Throughout the rest of the century the building would continue to house a variety of tenants, like Combined Hotel China, Inc. which took the store and basement in 1951.   Around 1965 it was purchased by David Novros when the neighborhood was still filled with small factories.  That would all change as the 20th century drew to a close.

What would become known as the Soho Cast Iron District was discovered by artists who transformed the vast lofts into studio space, and the street level shops into galleries and cafes.  In 1996, two years after the upper floors of his own building had been converted to artists’ studios and joint living, work quarters for artists, Novros noticed that the wholesale produce industry was elbowing its way onto the neighborhood.
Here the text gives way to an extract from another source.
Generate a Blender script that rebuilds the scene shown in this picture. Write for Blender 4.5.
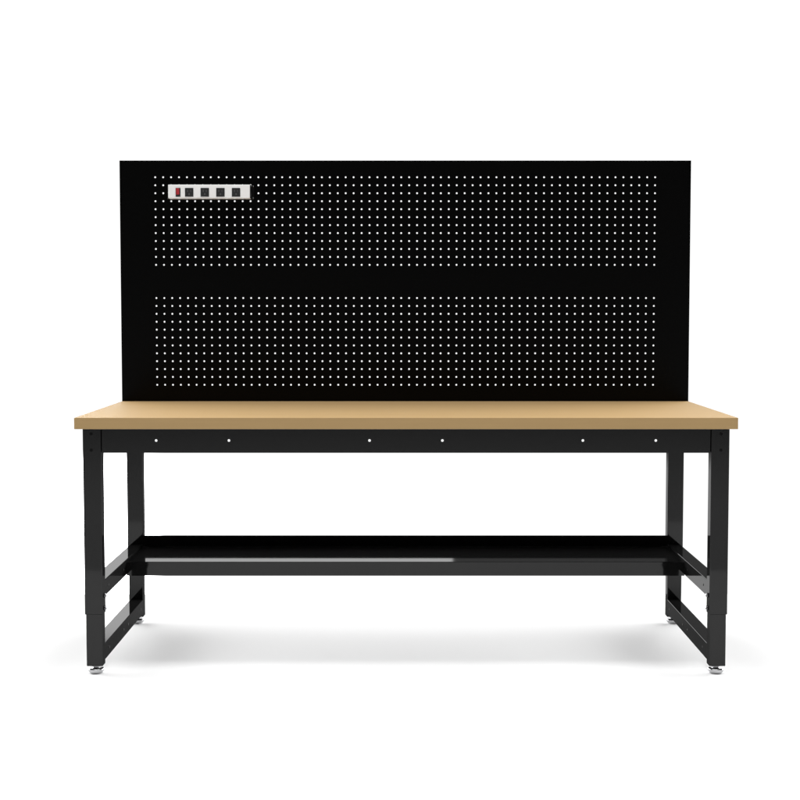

He lamented to Andrew Jacobs of The New York Times on April 14, 1996 that when he purchased No. 433 three decades earlier “you could walk down the middle of the street and not have to worry about getting hit by a car.”  He noted that within the past few years at least a dozen produce firms had moved on to the street.

“This kind of industry doesn’t belong in a neighborhood of artists,” he complained.  “We just have differing visions of what this place should be.  It’s a classic case of the bourgeois butting heads with new immigrants.”  Most likely the produce dealers would counter that it was the artists who were the newcomers to the neighborhood.

Navros retained ownership of the building and in 2010 proposed an interior remodeling and a rooftop addition for another artist’s studio.  The plans, which preserved the façade and resulted in a penthouse unseen from street level were approved by the City Planning Commission.


Today the building is lovingly maintained.  Remarkably preserved (including the ground floor storefront where Victorian businessmen grabbed lunch) appears much it did when the O’Briens remodeled it in 1870.  But deep inside remain the bones of the old house where Lambert Suydem planted his garden grape vine in 1827.